To see if the Town Meeting will endorse a Massachusetts Education Finance Reform bill with the following features:

(1) To change the statutory method for regional school district apportionment to an assessed property value method (unified tax rate), according to the mechanism described below.

(2) To mandate that all towns in the Commonwealth must either have their own school district or belong to a regional school district, by a date several years hence.
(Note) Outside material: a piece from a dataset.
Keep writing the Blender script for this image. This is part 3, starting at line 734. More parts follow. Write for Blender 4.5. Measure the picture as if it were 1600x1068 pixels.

Proposed Mechanism for Transitioning to a Unified Tax Rate in a Regional School District:

In each fiscal year beginning with the first fiscal year after enactment of the Massachusetts Education Finance Reform law, each town that paid more than the Unified District Tax Rate in the year of enactment shall pay THE GREATER OF (1) what it was assessed in the year of enactment, or (2) the amount calculated by applying the Unified District Tax Rate to the assessed taxable property value in that town as of the first day of December of the prior fiscal year; and each town that paid less than the Unified District Tax Rate in the year of enactment shall pay THE LESSER OF (a) the amount calculated by applying the Unified District Tax Rate to the assessed taxable property value in that town as of the first day of December of the prior fiscal year, or (b) the total assessment to all member towns minus the assessments to those member towns paying more than the Unified District Tax Rate (the “Residual Assessment”); provided however, that if more than one member town is paying less than the Unified District Tax Rate, then those towns shall apportion the Residual Assessment among themselves according to the apportionment formula in use in the year of enactment.

The “Unified District Tax Rate” is defined as (x) the total apportionment to the member towns of the school district, divided by (y) the total assessed taxable value of residential, commercial, industrial, and personal property of the member towns, multiplied by (z) 1,000, as of the first day of December of the prior fiscal year.